District that includes Parkland, Fla., high school says no to arming school employees

The Broward County school board votes not to take part in program that would train certain employees to carry guns.

The school district that includes Marjory Stoneman Douglas High School in Parkland, Fla., has opted out of a state program that would train certain school employees to carry guns.

The South Florida Sun-Sentinel reports that the Broward County School Board voted not to take part in a state program that provides $67 million for some school employees to be armed.

The Coach Aaron Feis Guardian Program, passed last month by the Florida Legislature, was named for the Stoneman Douglas football coach who was killed, along with 16 others in a Feb. 14 shooting attack at the school.

School Board members voiced their objection to giving guns to school employees.

“This would mean more guns, the purchase of more guns, the legalization of more guns and more guns brought from the community into schools,” Board member Rosalind Osgood says.

So far, none of the 10 largest school districts in Florida have indicated any interest in arming anyone on school campuses other than law enforcement.

The initial proposal would have allowed classroom teachers to be armed, but opposition killed that plan.

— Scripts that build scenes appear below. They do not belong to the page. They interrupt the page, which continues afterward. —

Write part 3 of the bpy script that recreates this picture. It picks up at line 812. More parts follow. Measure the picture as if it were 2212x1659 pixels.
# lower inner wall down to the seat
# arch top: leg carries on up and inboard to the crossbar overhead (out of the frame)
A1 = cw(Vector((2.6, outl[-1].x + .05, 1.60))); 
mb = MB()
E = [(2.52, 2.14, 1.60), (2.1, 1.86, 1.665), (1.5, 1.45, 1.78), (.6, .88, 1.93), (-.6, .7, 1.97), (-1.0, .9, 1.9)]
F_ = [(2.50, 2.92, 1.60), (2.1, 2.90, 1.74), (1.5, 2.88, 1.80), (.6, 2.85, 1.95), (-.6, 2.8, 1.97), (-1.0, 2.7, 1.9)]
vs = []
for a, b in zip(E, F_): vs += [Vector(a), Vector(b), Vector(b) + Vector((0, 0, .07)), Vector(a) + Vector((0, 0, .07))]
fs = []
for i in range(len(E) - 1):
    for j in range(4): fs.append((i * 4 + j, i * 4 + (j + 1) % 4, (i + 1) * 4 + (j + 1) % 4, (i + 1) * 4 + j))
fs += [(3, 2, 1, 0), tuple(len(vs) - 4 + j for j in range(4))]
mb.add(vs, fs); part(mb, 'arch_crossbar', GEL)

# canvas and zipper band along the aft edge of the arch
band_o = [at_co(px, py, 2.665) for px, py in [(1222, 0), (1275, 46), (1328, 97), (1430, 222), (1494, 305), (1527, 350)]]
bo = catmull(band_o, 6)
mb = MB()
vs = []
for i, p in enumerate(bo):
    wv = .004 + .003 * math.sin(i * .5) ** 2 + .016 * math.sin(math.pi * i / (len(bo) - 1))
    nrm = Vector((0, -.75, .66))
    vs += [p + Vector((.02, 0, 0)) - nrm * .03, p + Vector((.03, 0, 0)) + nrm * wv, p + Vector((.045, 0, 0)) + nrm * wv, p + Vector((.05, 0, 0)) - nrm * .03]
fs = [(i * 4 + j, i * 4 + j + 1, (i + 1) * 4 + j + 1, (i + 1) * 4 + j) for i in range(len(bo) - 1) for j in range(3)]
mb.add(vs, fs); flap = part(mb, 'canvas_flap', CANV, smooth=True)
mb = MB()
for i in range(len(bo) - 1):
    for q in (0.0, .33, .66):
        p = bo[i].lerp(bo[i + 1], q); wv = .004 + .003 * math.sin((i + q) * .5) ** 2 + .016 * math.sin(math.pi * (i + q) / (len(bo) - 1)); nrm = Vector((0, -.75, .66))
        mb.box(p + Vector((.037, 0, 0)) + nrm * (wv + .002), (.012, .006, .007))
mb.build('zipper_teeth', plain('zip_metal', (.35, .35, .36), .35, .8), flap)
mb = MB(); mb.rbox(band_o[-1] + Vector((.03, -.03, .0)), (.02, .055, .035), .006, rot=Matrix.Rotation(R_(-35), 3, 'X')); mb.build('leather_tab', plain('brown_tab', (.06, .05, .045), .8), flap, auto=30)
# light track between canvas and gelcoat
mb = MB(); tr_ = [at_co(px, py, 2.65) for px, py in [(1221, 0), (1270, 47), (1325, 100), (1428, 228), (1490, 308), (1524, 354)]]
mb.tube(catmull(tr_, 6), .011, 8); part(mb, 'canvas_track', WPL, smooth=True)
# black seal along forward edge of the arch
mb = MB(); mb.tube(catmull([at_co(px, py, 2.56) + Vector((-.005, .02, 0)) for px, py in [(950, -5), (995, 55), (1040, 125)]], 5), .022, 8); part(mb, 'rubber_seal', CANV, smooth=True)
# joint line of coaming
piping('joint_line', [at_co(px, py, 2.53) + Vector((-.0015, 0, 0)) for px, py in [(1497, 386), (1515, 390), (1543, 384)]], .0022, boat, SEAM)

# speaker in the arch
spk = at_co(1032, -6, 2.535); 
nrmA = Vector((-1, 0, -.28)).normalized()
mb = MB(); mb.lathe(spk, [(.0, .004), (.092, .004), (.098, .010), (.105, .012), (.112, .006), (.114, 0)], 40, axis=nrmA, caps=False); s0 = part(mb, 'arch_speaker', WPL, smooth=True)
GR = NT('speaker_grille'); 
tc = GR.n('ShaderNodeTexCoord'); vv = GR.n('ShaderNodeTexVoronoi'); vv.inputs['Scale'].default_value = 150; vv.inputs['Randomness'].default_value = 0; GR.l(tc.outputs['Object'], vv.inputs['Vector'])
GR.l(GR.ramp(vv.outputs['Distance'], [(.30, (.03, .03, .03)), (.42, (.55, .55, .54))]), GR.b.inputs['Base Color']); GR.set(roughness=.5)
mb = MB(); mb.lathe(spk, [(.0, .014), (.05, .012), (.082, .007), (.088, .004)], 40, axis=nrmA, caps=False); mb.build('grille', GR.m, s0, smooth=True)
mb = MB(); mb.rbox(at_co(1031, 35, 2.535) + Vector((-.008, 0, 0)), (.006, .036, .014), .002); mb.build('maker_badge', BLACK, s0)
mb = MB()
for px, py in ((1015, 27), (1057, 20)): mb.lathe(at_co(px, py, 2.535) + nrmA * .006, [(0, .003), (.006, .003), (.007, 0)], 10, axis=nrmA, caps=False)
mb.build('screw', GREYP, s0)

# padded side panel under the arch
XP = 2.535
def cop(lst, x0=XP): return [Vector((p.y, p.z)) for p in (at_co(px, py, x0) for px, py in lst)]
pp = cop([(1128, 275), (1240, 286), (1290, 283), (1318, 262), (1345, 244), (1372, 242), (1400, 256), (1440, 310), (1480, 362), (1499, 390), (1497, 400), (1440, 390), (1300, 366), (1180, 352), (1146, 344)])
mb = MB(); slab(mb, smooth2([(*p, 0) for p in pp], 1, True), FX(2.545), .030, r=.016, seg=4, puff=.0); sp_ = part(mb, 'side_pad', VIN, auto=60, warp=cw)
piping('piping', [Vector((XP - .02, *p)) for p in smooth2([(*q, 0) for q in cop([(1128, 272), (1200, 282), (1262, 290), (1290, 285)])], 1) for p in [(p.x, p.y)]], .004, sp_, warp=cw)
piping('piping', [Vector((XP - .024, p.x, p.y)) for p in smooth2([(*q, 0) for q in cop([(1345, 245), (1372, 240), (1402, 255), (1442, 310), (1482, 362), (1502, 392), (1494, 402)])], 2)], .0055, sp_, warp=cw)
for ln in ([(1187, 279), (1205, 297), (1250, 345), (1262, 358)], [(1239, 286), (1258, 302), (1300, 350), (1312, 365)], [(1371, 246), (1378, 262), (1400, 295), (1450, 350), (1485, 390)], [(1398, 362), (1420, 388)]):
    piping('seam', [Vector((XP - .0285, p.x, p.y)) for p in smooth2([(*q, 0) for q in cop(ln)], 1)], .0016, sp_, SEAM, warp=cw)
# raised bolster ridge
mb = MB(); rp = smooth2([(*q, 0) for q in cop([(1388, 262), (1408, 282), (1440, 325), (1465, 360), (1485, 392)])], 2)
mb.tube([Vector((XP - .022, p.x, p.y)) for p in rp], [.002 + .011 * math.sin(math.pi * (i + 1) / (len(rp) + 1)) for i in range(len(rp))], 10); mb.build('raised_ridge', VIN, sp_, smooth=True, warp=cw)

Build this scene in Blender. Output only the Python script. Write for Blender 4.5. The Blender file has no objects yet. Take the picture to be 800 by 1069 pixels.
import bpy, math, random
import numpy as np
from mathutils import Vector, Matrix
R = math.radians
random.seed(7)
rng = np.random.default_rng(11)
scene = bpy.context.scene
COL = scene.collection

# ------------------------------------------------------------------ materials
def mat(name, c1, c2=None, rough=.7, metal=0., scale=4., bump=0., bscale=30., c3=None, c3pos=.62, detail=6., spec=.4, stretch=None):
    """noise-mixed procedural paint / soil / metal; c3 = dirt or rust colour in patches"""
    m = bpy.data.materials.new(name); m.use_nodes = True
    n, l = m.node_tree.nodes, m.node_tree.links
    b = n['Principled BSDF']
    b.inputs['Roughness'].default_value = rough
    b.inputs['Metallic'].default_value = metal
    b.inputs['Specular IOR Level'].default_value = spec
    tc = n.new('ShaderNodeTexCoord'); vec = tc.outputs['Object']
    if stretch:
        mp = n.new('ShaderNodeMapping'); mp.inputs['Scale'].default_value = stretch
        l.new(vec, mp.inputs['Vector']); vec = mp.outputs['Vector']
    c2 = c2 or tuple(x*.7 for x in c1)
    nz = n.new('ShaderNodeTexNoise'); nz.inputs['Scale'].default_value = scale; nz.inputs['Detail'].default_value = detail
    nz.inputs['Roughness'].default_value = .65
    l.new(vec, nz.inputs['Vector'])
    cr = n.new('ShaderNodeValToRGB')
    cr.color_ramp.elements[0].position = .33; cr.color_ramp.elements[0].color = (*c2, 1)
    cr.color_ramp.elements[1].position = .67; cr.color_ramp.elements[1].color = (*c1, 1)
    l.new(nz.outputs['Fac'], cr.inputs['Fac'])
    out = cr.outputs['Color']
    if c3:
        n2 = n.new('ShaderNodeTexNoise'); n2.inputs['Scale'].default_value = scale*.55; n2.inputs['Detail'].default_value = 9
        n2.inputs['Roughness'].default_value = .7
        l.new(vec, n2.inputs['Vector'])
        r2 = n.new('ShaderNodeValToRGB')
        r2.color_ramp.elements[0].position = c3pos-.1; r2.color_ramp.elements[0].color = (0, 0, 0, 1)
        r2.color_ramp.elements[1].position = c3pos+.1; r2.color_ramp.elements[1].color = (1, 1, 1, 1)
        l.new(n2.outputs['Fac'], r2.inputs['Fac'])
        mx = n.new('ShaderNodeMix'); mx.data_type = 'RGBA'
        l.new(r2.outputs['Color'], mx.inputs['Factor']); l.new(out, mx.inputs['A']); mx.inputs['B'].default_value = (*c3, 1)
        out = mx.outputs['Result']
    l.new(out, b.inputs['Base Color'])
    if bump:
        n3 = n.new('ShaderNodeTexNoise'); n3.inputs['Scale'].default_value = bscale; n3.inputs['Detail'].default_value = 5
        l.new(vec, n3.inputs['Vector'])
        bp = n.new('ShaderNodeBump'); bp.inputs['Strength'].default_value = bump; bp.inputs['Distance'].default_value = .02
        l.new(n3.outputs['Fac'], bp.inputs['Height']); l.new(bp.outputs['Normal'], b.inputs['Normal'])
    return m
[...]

Instead, the law allows librarians, administrators, coaches, ROTC instructors and others to have weapons. The employees must undergo 132 hours of firearms training.

The School Board says it would rather see the state use some of the money to hire more school police officers.

“To leave $67 million on the table is a travesty,” School Board member Robin Bartleman says. “For those districts that don’t want to arm employees, they should give us money to keep children safe in other ways.”

Florida Gov. Rick Scott said in a letter to superintendents he plans to redirect any unused money to the hiring of school resource officers.

However, hiring more officers also may prove to be a challenge. District lawyer Barbara Myrick says she’s been told there aren't enough officers graduating from academies to handle the need.

Board members also discussed whether to hire armed security officers but couldn’t come to an agreement.